Dataset entries
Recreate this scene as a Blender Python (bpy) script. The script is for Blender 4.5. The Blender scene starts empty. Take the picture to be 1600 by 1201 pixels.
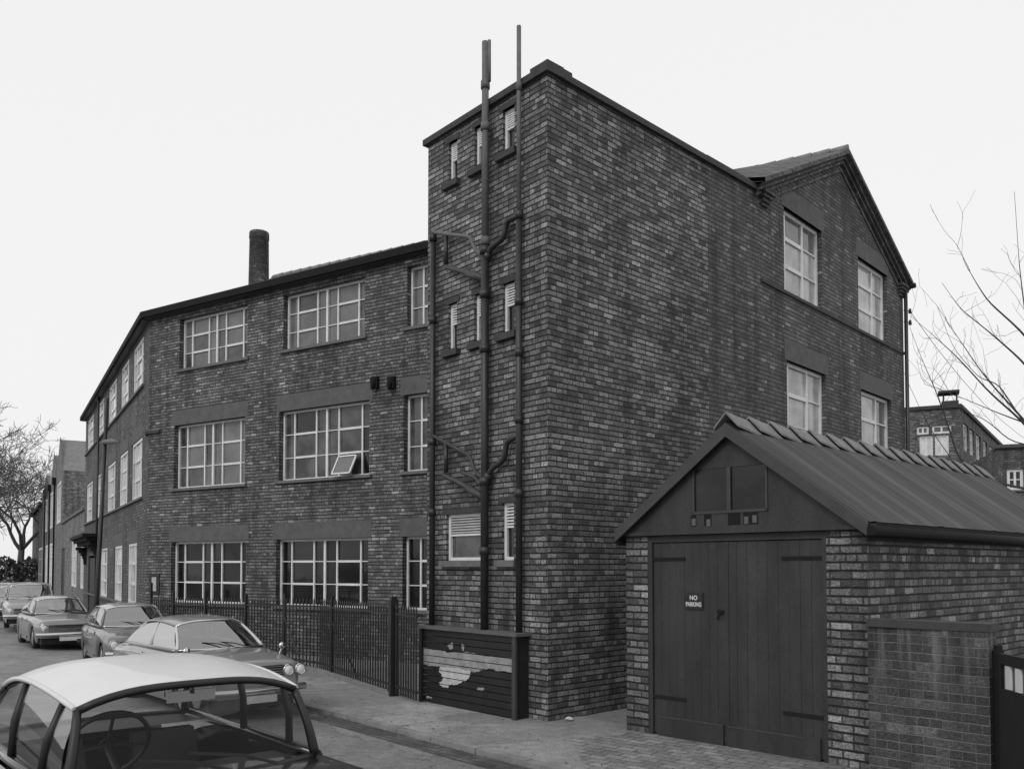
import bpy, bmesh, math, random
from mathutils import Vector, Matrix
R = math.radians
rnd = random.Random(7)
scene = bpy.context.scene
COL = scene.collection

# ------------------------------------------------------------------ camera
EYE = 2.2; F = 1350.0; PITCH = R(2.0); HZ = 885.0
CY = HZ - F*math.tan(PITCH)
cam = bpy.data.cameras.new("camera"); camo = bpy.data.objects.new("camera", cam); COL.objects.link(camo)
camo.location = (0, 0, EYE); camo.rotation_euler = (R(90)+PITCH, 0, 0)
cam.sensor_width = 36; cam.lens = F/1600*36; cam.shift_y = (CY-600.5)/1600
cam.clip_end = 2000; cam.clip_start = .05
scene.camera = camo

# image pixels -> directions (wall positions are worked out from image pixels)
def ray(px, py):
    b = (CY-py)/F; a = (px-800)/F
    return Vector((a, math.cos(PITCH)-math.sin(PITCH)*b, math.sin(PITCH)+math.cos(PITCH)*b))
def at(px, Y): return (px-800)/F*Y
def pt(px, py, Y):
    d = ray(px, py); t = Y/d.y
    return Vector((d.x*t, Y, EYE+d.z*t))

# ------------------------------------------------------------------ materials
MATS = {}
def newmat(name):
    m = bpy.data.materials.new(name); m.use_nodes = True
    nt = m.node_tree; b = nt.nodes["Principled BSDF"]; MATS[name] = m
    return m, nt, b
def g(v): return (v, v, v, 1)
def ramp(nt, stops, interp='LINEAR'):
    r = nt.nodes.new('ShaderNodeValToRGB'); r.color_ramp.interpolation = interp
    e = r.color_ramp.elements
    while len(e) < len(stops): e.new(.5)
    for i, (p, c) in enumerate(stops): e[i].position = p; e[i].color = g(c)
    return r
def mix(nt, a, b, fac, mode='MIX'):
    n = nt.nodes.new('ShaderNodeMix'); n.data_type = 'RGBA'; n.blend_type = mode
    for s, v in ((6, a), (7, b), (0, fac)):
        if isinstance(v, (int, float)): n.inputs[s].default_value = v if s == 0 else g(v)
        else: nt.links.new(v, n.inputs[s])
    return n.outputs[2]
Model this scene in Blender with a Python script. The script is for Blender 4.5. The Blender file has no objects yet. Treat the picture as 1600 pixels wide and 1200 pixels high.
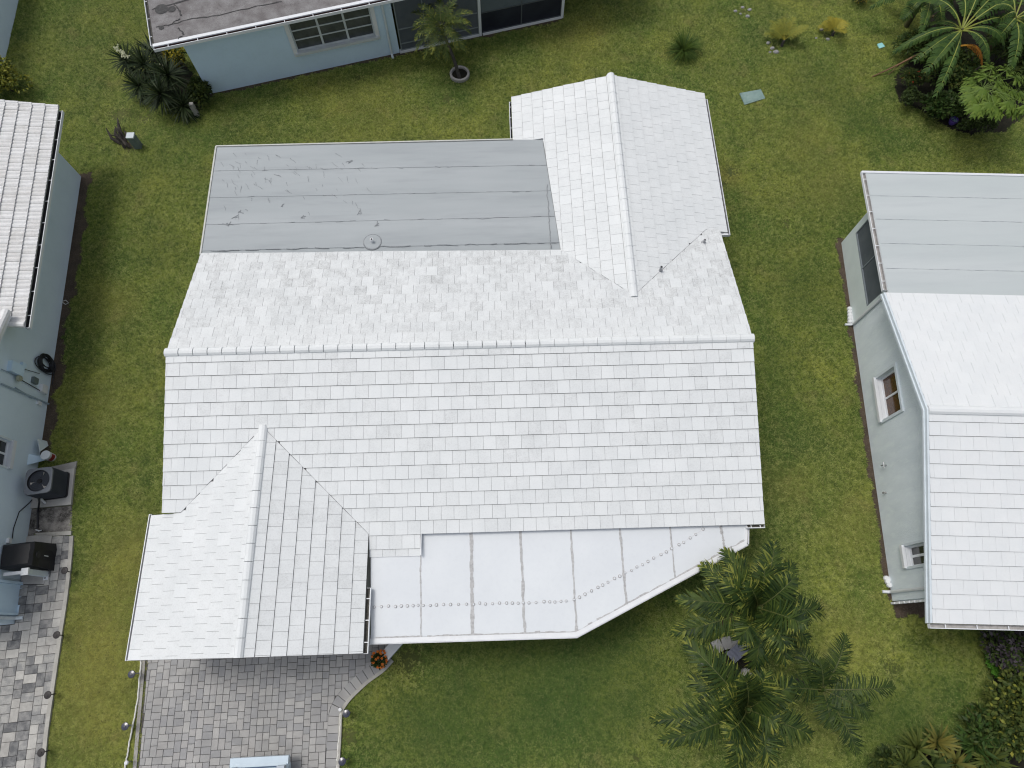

## Task details
Quote the data exactly, leaving every image out of the copy.

## Result of this exercise
Recreate this scene as a Blender Python (bpy) script. The script is for Blender 4.5. The Blender scene starts empty. Take the picture to be 1600 by 1201 pixels.
import bpy, bmesh, math, random
from mathutils import Vector, Matrix
R = math.radians
rnd = random.Random(7)
scene = bpy.context.scene
COL = scene.collection

# ------------------------------------------------------------------ camera
EYE = 2.2; F = 1350.0; PITCH = R(2.0); HZ = 885.0
CY = HZ - F*math.tan(PITCH)
cam = bpy.data.cameras.new("camera"); camo = bpy.data.objects.new("camera", cam); COL.objects.link(camo)
camo.location = (0, 0, EYE); camo.rotation_euler = (R(90)+PITCH, 0, 0)
cam.sensor_width = 36; cam.lens = F/1600*36; cam.shift_y = (CY-600.5)/1600
cam.clip_end = 2000; cam.clip_start = .05
scene.camera = camo

# image pixels -> directions (wall positions are worked out from image pixels)
def ray(px, py):
    b = (CY-py)/F; a = (px-800)/F
    return Vector((a, math.cos(PITCH)-math.sin(PITCH)*b, math.sin(PITCH)+math.cos(PITCH)*b))
def at(px, Y): return (px-800)/F*Y
def pt(px, py, Y):
    d = ray(px, py); t = Y/d.y
    return Vector((d.x*t, Y, EYE+d.z*t))

# ------------------------------------------------------------------ materials
MATS = {}
def newmat(name):
    m = bpy.data.materials.new(name); m.use_nodes = True
    nt = m.node_tree; b = nt.nodes["Principled BSDF"]; MATS[name] = m
    return m, nt, b
def g(v): return (v, v, v, 1)
def ramp(nt, stops, interp='LINEAR'):
    r = nt.nodes.new('ShaderNodeValToRGB'); r.color_ramp.interpolation = interp
    e = r.color_ramp.elements
    while len(e) < len(stops): e.new(.5)
    for i, (p, c) in enumerate(stops): e[i].position = p; e[i].color = g(c)
    return r
def mix(nt, a, b, fac, mode='MIX'):
    n = nt.nodes.new('ShaderNodeMix'); n.data_type = 'RGBA'; n.blend_type = mode
    for s, v in ((6, a), (7, b), (0, fac)):
        if isinstance(v, (int, float)): n.inputs[s].default_value = v if s == 0 else g(v)
        else: nt.links.new(v, n.inputs[s])
    return n.outputs[2]
Model this scene in Blender with a Python script. The script is for Blender 4.5. The Blender file has no objects yet. Treat the picture as 1600 pixels wide and 1200 pixels high.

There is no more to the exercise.